## SET PROBLEM
Gather up the lines that contain "scene".
* start *
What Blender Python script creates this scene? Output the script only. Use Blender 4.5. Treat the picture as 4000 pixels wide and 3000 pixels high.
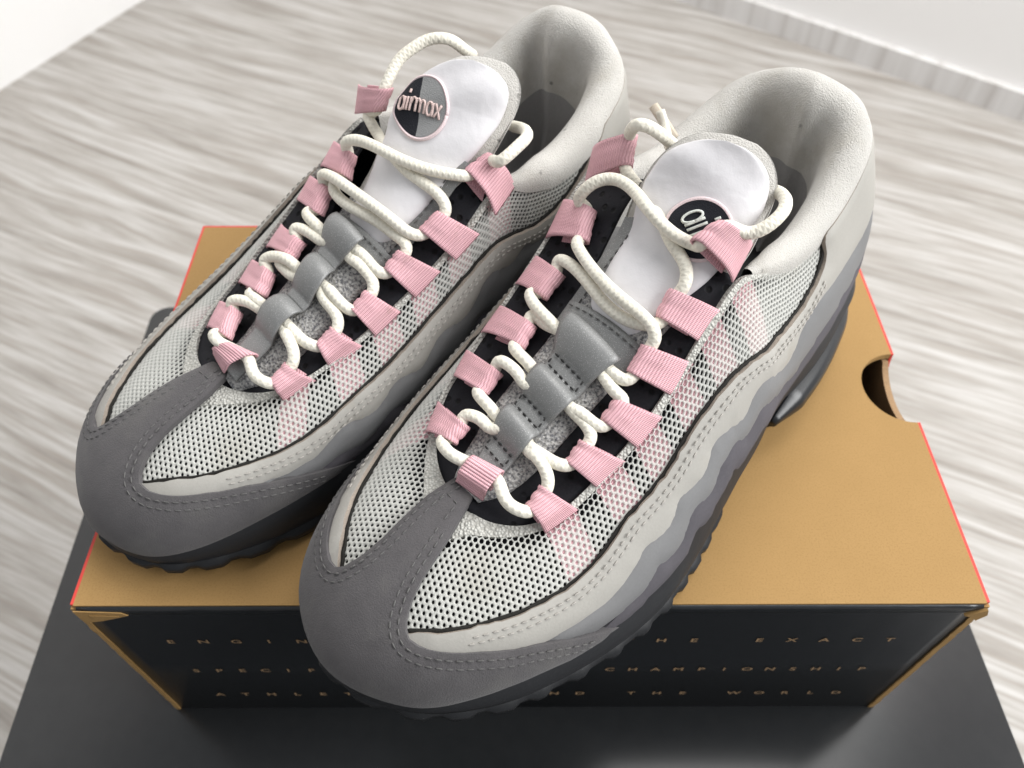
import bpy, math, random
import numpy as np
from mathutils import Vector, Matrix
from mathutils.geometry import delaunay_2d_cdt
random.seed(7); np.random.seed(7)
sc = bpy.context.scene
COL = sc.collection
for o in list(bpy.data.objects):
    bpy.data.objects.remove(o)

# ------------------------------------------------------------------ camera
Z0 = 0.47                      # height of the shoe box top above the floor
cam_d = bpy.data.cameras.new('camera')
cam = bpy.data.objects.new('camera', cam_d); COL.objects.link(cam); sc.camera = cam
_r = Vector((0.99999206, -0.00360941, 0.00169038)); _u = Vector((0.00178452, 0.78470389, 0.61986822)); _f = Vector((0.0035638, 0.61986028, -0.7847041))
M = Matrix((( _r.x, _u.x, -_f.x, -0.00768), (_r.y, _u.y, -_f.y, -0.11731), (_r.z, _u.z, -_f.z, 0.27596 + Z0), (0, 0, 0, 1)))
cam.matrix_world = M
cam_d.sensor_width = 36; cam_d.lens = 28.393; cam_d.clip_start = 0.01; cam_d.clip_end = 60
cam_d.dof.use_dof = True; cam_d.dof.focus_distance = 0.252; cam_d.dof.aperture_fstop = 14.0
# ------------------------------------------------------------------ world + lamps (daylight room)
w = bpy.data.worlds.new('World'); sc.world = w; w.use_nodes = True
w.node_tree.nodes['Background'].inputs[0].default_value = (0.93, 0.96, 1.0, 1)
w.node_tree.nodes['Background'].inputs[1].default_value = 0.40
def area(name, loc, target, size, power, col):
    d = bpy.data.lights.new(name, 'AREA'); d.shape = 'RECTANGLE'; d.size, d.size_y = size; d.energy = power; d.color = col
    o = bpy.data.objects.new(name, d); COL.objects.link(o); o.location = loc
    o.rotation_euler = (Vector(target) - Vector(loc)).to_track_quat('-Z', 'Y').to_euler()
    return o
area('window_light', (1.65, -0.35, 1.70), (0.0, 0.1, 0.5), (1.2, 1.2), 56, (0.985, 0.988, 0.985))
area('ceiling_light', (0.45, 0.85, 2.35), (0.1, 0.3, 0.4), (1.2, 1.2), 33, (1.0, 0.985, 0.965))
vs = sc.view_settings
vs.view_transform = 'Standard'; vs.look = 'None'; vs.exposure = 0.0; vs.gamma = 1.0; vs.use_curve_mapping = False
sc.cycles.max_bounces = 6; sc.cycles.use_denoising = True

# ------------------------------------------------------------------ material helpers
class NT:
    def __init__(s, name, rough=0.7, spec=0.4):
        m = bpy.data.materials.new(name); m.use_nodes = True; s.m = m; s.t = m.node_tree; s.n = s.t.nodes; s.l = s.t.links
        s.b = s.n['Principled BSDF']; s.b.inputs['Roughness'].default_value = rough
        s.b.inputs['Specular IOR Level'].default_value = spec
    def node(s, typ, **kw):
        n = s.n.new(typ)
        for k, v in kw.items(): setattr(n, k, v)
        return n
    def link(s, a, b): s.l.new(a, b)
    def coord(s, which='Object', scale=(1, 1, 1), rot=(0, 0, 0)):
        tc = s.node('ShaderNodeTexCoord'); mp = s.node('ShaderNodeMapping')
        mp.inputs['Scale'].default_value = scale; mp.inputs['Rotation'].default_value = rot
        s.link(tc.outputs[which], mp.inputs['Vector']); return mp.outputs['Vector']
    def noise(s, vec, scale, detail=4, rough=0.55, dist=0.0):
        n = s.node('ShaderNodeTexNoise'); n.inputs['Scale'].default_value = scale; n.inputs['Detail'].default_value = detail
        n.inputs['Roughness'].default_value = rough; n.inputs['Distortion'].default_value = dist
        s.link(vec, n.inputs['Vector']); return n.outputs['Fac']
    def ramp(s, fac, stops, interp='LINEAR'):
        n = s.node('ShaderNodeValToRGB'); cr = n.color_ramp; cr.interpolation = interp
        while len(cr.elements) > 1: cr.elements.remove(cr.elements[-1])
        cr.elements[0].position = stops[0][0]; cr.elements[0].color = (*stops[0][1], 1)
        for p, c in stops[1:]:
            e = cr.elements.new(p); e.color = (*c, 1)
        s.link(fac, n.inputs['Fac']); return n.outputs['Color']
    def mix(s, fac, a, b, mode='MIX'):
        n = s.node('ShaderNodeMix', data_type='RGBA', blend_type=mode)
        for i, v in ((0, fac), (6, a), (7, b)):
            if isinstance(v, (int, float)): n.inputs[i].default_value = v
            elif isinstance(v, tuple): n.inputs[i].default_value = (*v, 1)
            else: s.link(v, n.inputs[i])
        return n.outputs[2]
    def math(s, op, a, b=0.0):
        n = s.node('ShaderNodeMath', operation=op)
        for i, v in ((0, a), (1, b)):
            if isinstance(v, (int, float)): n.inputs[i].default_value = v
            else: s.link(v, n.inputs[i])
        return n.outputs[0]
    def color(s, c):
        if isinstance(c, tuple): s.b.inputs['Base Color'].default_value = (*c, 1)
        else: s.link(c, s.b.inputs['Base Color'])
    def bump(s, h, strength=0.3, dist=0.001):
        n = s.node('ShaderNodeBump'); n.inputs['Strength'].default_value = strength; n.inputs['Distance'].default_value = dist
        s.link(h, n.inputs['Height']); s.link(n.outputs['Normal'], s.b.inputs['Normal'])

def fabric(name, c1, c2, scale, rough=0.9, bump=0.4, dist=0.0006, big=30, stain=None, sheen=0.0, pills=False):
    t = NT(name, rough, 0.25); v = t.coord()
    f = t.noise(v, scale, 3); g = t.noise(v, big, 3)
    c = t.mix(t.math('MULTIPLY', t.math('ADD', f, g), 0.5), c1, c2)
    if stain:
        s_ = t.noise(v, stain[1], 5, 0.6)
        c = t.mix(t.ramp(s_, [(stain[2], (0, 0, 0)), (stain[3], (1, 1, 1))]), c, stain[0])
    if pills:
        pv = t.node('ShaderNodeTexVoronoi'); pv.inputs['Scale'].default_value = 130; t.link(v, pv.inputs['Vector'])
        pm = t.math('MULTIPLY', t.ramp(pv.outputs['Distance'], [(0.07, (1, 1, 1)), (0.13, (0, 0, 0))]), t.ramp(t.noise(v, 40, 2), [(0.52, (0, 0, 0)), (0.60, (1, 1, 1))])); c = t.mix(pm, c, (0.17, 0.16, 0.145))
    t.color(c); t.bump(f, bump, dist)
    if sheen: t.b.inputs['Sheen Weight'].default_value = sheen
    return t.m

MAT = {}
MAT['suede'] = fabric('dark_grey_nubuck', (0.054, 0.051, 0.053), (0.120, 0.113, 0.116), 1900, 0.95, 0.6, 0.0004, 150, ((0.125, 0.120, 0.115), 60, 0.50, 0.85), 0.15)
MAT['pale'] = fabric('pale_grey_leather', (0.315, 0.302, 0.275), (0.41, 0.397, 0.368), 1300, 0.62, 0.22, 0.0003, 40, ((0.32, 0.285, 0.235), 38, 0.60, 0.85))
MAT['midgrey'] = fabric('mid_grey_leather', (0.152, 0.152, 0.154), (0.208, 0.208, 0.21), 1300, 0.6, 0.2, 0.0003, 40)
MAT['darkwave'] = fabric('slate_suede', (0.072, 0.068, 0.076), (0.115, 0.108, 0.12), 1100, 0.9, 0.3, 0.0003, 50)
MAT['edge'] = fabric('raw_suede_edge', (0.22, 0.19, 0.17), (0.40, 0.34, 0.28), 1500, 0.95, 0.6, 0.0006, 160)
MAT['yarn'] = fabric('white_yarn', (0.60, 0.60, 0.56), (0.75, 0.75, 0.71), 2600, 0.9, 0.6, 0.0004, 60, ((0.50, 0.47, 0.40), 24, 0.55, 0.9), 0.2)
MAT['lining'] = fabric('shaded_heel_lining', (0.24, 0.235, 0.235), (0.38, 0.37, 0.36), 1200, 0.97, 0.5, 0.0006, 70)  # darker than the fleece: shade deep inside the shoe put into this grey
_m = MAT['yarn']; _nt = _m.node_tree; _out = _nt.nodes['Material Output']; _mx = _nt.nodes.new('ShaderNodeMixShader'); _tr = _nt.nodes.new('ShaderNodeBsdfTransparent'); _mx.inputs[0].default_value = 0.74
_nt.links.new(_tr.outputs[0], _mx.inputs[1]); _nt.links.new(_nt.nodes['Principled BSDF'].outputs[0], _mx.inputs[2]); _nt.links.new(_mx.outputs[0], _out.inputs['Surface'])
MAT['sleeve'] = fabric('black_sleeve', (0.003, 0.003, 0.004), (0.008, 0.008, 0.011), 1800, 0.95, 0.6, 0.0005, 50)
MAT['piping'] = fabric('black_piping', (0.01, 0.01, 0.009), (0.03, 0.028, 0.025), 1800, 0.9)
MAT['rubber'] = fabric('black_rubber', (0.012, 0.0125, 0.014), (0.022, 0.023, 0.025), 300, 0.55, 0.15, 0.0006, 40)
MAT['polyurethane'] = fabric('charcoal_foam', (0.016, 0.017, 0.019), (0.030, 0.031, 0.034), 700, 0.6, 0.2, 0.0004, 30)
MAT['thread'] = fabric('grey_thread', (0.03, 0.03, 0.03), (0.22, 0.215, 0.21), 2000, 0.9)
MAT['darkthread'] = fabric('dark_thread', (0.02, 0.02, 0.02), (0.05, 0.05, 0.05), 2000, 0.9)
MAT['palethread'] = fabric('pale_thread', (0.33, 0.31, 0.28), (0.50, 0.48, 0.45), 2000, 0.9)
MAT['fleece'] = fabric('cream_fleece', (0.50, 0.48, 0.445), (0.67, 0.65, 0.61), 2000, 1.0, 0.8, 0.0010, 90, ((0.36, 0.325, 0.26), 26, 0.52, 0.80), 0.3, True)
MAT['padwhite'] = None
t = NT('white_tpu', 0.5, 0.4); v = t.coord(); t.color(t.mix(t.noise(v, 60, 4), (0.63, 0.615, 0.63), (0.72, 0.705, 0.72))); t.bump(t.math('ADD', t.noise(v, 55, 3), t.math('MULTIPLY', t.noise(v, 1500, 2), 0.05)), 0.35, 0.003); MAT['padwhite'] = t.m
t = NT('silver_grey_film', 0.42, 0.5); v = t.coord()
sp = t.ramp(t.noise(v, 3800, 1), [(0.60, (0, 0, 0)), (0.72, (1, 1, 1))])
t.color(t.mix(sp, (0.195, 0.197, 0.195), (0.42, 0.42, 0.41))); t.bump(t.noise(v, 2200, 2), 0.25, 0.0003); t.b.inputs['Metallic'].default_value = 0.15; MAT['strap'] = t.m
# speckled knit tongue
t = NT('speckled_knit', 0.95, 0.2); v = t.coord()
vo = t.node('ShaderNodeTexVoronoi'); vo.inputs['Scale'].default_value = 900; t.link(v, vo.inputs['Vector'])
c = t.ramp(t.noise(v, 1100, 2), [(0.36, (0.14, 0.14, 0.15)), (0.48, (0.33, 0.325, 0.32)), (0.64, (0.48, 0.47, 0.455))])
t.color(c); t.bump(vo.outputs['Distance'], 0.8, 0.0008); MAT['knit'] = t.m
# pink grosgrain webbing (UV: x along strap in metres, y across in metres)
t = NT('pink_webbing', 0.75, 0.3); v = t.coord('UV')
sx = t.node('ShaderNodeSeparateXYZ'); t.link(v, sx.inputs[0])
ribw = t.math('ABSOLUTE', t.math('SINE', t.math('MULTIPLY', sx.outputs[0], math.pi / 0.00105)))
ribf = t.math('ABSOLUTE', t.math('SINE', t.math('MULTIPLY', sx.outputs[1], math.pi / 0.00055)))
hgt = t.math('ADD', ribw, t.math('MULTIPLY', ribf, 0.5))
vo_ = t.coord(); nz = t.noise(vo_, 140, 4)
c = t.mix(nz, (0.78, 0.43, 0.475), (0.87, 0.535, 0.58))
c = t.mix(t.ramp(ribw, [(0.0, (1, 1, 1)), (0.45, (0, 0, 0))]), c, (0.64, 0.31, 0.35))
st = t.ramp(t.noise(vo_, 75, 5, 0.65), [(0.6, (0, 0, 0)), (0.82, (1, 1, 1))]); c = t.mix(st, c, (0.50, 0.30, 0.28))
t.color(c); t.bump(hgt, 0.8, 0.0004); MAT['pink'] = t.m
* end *
## CORRECT RESPONSE
What Blender Python script creates this scene? Output the script only. Use Blender 4.5. Treat the picture as 4000 pixels wide and 3000 pixels high.
sc = bpy.context.scene